Thursday 6th November 2008
The FIA has launched its latest attempt to inject some credibility into the stewarding process. Andrew Davies is wary that it's nothing more than a box of fudge.
Lewis Hamilton's fifth place at the Brazilian Grand Prix was a relief. And not just to the people who wanted the McLaren driver to win the World Chapionship. His four points for fifth place on Sunday took him one point higher than Felipe Massa and gave him the World Championship he well and truly deserved.
It was a big relief to those F1 fans who didn't want to see the winter months mired by talk of outrageously inconsistent stewarding decisions.
Two races earlier Felipe Massa had been given an extra point by the Japanese GP race stewards in what is widely regarded as the most incomprehensible F1 stewarding decision in the last ten years. Perhaps of all time. When Massa collided with the Toro Rosso of Sebastien Bourdais it was widely expected that if anyone was going to collect a penalty it would be the Ferrari driver.
There was utter disblief when Bourdais, who had been racing for position and been struck by Massa from the side, was relegated down the order enabling Massa to finish one place higher.
Had the rain failed to fall as hard as it did on that fateful last lap, then Timo Glock would have scrabbled to fifth, Hamilton would have tied Massa on championship points, and the single point that the FIA handed Massa at Mount Fuji would have won him the title.
Pete Gill's benchmark stewarding analysis has highlighted the woeful lack of consistency, transparency and comprehensibility from F1's referees over the last season. At least they didn't swing the final outcome.
Last year, as we were navigating our way through the repercussions of the Ferrari/McLaren/Renault spygate saga, Max Mosley came up with his great crusading mission statement - "in the interests of sporting fairness." 2008 has seemingly been all about sporting unfairness towards one team.
The sheer spectacle of the final race, combined with a whole pile of new technical regulations that will make the 2009 cars look like some bastardised one-make series, might produce enough smoke to cloud over the sorry stewarding issue. It shouldn't.
We came within two corners of the World Championship being decided by three men with less combined F1 experience than a pop-up toaster. Well, maybe a little more. Unless something is radically changed, it could happen again.
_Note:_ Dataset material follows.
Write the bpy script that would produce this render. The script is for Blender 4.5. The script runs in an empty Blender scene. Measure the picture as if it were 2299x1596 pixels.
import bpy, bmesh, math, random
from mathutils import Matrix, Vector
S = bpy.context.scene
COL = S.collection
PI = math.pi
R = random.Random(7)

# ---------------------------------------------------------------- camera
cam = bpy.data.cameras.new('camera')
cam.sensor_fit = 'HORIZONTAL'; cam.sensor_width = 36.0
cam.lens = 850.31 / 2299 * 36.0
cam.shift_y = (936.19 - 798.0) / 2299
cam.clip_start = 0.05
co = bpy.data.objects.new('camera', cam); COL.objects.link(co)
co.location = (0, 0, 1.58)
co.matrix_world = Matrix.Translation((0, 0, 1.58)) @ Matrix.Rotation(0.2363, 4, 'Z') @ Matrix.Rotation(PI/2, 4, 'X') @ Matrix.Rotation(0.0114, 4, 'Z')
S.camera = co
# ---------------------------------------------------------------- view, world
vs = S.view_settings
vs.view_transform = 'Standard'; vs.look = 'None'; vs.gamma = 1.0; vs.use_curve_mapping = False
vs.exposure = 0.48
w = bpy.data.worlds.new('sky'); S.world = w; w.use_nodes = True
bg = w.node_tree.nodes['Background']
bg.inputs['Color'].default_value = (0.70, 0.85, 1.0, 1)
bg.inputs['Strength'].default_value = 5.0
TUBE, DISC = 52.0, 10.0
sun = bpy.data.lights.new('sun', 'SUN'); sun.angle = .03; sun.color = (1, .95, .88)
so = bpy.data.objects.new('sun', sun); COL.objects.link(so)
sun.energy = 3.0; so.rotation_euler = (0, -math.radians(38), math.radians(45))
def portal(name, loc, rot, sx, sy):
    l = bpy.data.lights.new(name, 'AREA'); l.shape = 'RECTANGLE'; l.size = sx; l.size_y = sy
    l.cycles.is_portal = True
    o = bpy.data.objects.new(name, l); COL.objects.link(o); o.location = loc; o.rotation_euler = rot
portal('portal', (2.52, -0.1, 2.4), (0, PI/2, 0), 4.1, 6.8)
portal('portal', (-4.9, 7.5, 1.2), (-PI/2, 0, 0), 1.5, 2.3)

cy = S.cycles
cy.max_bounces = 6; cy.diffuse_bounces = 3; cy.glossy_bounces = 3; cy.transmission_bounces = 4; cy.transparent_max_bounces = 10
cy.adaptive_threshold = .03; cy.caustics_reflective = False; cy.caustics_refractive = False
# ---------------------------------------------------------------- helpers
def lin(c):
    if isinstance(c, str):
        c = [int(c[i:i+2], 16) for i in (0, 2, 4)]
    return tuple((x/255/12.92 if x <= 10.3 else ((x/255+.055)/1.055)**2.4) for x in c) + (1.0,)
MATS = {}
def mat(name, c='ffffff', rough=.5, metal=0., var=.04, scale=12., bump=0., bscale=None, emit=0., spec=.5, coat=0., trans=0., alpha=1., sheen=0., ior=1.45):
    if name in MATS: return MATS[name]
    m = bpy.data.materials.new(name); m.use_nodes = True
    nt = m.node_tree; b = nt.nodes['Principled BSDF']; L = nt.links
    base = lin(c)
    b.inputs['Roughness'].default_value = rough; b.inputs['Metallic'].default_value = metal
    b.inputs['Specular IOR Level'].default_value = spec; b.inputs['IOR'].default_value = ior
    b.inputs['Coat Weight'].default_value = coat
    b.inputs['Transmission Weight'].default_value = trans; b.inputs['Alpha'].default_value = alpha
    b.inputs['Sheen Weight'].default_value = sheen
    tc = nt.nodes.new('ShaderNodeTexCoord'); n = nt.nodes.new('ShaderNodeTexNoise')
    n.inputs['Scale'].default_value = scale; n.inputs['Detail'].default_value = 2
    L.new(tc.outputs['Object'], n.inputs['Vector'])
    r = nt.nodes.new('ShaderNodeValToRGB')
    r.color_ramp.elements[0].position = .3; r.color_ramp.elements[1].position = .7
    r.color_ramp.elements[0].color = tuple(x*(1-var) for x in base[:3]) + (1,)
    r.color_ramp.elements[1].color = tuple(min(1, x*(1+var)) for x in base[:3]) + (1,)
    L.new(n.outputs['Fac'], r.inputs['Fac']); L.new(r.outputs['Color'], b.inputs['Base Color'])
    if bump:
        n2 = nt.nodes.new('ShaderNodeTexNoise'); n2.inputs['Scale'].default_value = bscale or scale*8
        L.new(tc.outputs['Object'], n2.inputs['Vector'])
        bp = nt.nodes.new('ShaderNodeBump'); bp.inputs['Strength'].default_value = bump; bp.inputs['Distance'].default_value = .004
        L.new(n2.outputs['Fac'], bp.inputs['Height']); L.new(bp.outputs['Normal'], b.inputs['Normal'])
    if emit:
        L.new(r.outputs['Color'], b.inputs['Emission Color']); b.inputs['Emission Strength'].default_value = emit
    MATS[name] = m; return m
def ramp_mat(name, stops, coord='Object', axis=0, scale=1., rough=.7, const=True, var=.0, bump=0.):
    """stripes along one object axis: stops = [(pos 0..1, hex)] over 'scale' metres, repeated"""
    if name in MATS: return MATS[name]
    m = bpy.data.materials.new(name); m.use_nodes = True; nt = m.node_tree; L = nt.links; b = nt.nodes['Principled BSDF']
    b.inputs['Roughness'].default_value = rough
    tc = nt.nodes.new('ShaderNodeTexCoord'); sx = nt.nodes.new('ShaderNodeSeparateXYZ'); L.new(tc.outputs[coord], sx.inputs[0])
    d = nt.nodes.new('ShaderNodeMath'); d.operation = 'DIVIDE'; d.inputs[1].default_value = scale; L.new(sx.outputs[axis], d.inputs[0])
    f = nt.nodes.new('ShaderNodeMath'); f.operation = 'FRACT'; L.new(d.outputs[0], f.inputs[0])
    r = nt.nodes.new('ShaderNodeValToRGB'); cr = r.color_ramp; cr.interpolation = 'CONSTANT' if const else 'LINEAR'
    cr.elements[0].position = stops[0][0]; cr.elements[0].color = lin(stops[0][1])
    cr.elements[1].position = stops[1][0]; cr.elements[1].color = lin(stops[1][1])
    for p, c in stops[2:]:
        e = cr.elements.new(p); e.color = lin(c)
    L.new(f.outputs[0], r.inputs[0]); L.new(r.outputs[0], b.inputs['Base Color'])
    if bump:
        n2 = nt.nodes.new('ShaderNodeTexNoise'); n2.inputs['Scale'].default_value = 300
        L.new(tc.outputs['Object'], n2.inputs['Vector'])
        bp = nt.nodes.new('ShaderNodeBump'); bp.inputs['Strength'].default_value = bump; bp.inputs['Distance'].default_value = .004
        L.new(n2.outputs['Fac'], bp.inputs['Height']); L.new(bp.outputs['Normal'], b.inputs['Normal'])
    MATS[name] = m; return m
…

The changes the FIA have announced in Paris yesterday may give us some more camera angles and a written explanation to decisions, but there is little substantial change to the idea that the stewards are Max's fiefdom, and Allan Donnelly the serf overseer. And most important of all, there is still no permanent steward in place to grant decisions some consistency.
When TonyScott-Andrew was in charge as the permanent steward we had no endless arguments about stewarding decisions, or any questions about explanations, or calls for more cameras, or requests to see their CVs. It was because there was a level of consistency there.
What the FIA are proposing now still doesn't allow for consistency or independence, the two things most needed. And as you can see from reading Pete Gill's feature, the trend in the past is to make an announcement (such as the nationality of race stewards) in an obscure part of the off-season and then not stick to it.
More replays, more decisions during the race and more explanations are all good. What Max needs to do now is go the whole hog.